- _INSTRUCTIONS FOR THE TASK_
Starting with the first line of the data below, copy each line up to and including the one containing "pm = MB(); u_, v_". Pictures stay out.

- _DATASET EXCERPT_
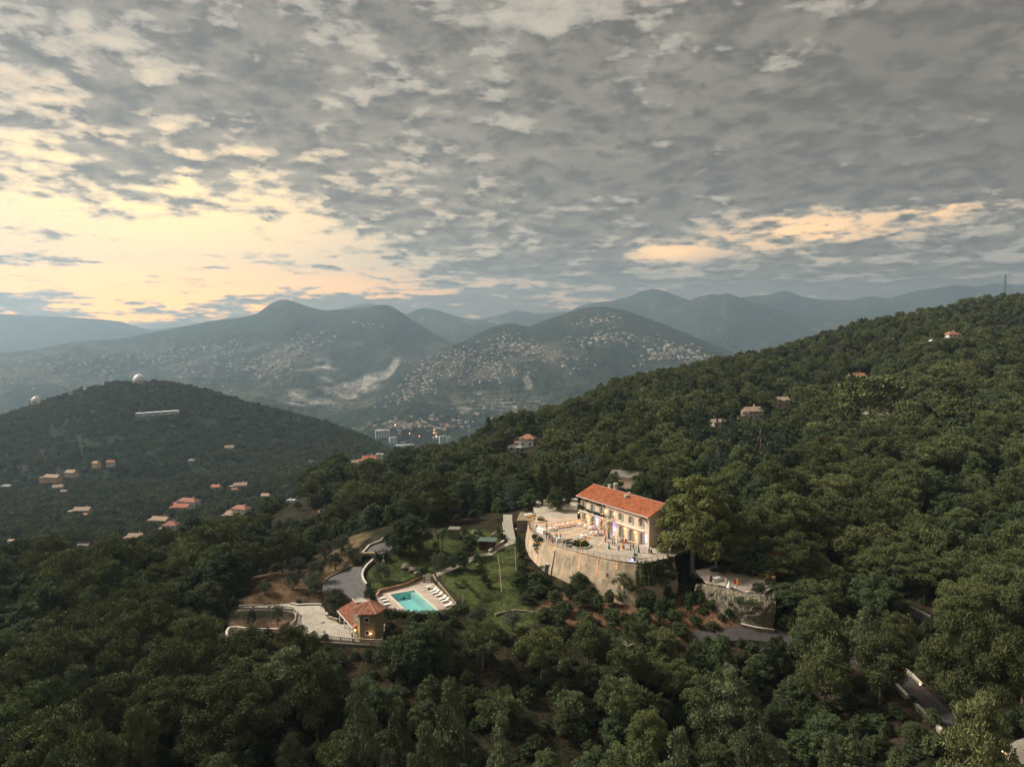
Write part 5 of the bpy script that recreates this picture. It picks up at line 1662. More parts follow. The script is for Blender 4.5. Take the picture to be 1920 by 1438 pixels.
pm = MB(); u_, v_ = roof_xy(1180, 292, 9.2); pm.tube([(u_, v_, 8.6), (u_, v_, 9.6)], .05, 6); pm.build('vent_pipe', WMETAL, roof_o)

for i, (x, z, w, hh, ar) in enumerate(openings):
    f = MB(); y = .22; tk = .09
    f.box((x - w / 2 + tk / 2, y, z + hh / 2), (tk, .10, hh)); f.box((x + w / 2 - tk / 2, y, z + hh / 2), (tk, .10, hh))
    f.box((x, y, z + hh - tk / 2), (w - 2 * tk, .10, tk)); f.box((x, y, z + tk / 2), (w - 2 * tk, .10, tk)); f.box((x, y, z + hh / 2), (tk * .9, .10, hh - 2 * tk))
    bars = [.5] if not ar else [.25, .5, .76]
    for q in bars:
        for sx_q in (-1, 1): f.box((x + sx_q * w / 4, y, z + hh * q), (w / 2 - tk * 1.5, .08, .055))
    fo = f.build('window' if not ar else 'french_door', M_FRAME, villa)
    gl = MB(); gl.box((x, y + .08, z + hh / 2), (w - .04, .03, hh - .04)); gl.build('pane', M_WIN, fo)
    for sg in (-1, 1):
        sh = MB(); sw = w / 2 + .02; xc = x + sg * (w / 2 + sw / 2 + .03); hs = hh - (.25 if ar else 0)
        sh.box((xc, -.05, z + hs / 2), (sw, .05, hs))
        for q in range(int(hs / .24)): sh.box((xc, -.085, z + .14 + q * .24), (sw * .78, .03, .10))
        sh.build('shutter', SAGE, villa)
    if not ar and i != 3:
        sl = MB(); sl.box((x, -.08, z - .06), (w + .25, .2, .09)); sl.build('sill', CREAM, villa)
# balcony
bx = UP[3]; b = MB(); b.box((bx, -.62, 3.94), (2.9, 1.15, .16)); bo = b.build('balcony', CREAM, villa)
b = MB()
for q in range(15): b.box((bx - 1.35 + q * .193, -1.12, 4.5), (.04, .04, .9))
for yy in (-.15, -.4, -.65, -.9):
    for sg in (-1, 1): b.box((bx + sg * 1.38, yy, 4.5), (.04, .04, .9))
b.box((bx, -1.12, 4.99), (2.84, .06, .06)); b.box((bx - 1.38, -.62, 4.99), (.06, .92, .06)); b.box((bx + 1.38, -.62, 4.99), (.06, .92, .06))
b.build('balcony_railing', METAL, bo)
for a, c_ in ((fx(722), fx(985)), (fx(1038), fx(1402))):
    b = MB(); b.box(((a + c_) / 2, -.30, 3.68), (c_ - a, .34, .20)); b.tube([(a + .1, -.30, 3.52), (c_ - .1, -.30, 3.52)], .09, 6); b.build('awning_roll', WMETAL, villa)
b = MB(); b.box((VW + .9, 3.6, 3.1), (1.7, 3.4, .10)); b.build('side_canopy', WMETAL, villa)
f = MB(); f.box((VW - .2, 3.6, 1.5), (.1, 1.36, 2.86)); f.build('side_door', M_WIN, villa)
# climbing plant on the upper left, laid over the wall in leaf tufts
def climber(blist, label, parent=None, name='ivy'):
    me = crown_mesh('foliage', blist, 42, .20, .17, L_HEDGE, -.1, .5, 4, 1, .15, .5, .6)
    if parent: return link_mesh(name, me, parent)
    o = link_mesh(name, me); tag(o, label, 'ivy'); return o
iv = []
for _ in range(46):
    t = TR.rand(); iv.append((.1 + .5 * TR.rand(), -.16, 1.2 + 6.0 * TR.rand(), .32, TR.rand()))
for _ in range(70):
    x = TR.rand() ** 1.1 * fx(980); iv.append((x, -.18, 3.9 + .5 * TR.rand() + 1.6 * max(0, (.55 - x / fx(980))) * TR.rand(), .26 + .1 * TR.rand(), TR.rand()))
for _ in range(34):
    x = TR.rand() * fx(985); iv.append((x, -.20, 6.6 + .4 * TR.rand(), .22, TR.rand()))
for _ in range(14): iv.append((-.15, TR.rand() * 3, 3 + 4.2 * TR.rand(), .35, TR.rand()))
o = climber(iv, '', villa); o.name = 'climbing_plant'
rv = []
for t in np.linspace(0, 1, 18): rv.append((fx(1345) + t * (fx(1440) - fx(1345)), -.2, 6.75 - .5 * (2 * t - 1) ** 2 * 1.4, .14, TR.rand()))
o = link_mesh('red_climber', crown_mesh('foliage', rv, 50, .14, .10, mat('red_leaves', (0.22, 0.06, 0.04), .8, .3, 6), 0, .5, 3), villa)


def to_world(u_, v_, z_): return VA + uv * u_ + vv * v_ + Vector((0, 0, z_))


# wall lamps and uplights, as the photograph shows them lit
def point(loc, col, w, parent, r=.15, spot=None):
    l = bpy.data.lights.new('lamp_light', 'SPOT' if spot else 'POINT'); l.energy = w; l.color = col; l.shadow_soft_size = r
    o = bpy.data.objects.new('lamp_light', l); COL.objects.link(o); o.parent = parent; o.location = loc
    if spot: l.spot_size = math.radians(spot[0]); l.spot_blend = .9; o.rotation_euler = spot[1]
    return o


sconces = [(1000, 5.6, 'between the third upper window and the balcony'), (1088, 5.6, 'right of the balcony'), (803, 2.6, 'between the first two ground floor doors'), (1203, 2.7, 'between the fifth and sixth ground floor doors'),
           (1312, 2.7, 'between the last two ground floor doors'), (1428, 2.7, 'by the right corner of the front'), (712, 2.9, 'by the left corner of the front'), (905, 2.7, 'between the second and third ground floor doors')]
for zx, hh, lab in sconces:
    p = to_world(fx(zx), -.12, hh); e = empty('wall_lamp', p, VRZ, 'lit round wall lamp on the villa front ' + lab, 'lamp', 'wall lamps on the villa front')
    b = MB(); b.box((0, .04, -.05), (.16, .10, .24)); b.build('bracket', METAL, e)
    b = MB(); b.ball((0, -.12, .05), .15, 8); b.build('lamp_glass', WARMB, e)
    point((0, -.4, .05), (1, .42, .12), 1.6, e)
ups = [(700, 'orange'), (806, 'orange'), (900, 'blue'), (1085, 'blue'), (1203, 'orange'), (1310, 'orange'), (1420, 'violet'), (1120, 'pink'), (960, 'pink')]
CW = {'orange': (1, .15, .02), 'blue': (.10, .16, 1), 'violet': (.28, .20, 1), 'pink': (1, .42, .30)}
for i, (zx, cn) in enumerate(ups):
    p = to_world(fx(zx), -.45, .0); near = ['first from the left corner', 'between first and second doors', 'left of the third door', 'under the balcony', 'between fifth and sixth doors', 'between the last two doors', 'at the right corner', 'right of the balcony', 'below the awning end'][i]
    e = empty('uplight', p, VRZ, '%s uplight washing the villa wall, %s' % (cn, near), 'uplight', 'coloured uplights along the villa')
    b = MB(); b.lathe((0, 0, 0), [(.12, 0), (.14, .1), (.14, .26), (.12, .28)], 10); b.build('housing', BLACK, e)
    b = MB(); b.lathe((0, 0, .281), [(.11, 0), (.10, .03)], 10); b.build('lens', BLUEB if cn in ('blue', 'violet') else ORNB, e)
    point((0, .0, .36), CW[cn], {'orange': 300, 'blue': 520, 'violet': 330, 'pink': 130}[cn], e, .06, (46, (math.radians(180 - 10), 0, 0)))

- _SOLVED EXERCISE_
Write part 5 of the bpy script that recreates this picture. It picks up at line 1662. More parts follow. The script is for Blender 4.5. Take the picture to be 1920 by 1438 pixels.
pm = MB(); u_, v_ = roof_xy(1180, 292, 9.2); pm.tube([(u_, v_, 8.6), (u_, v_, 9.6)], .05, 6); pm.build('vent_pipe', WMETAL, roof_o)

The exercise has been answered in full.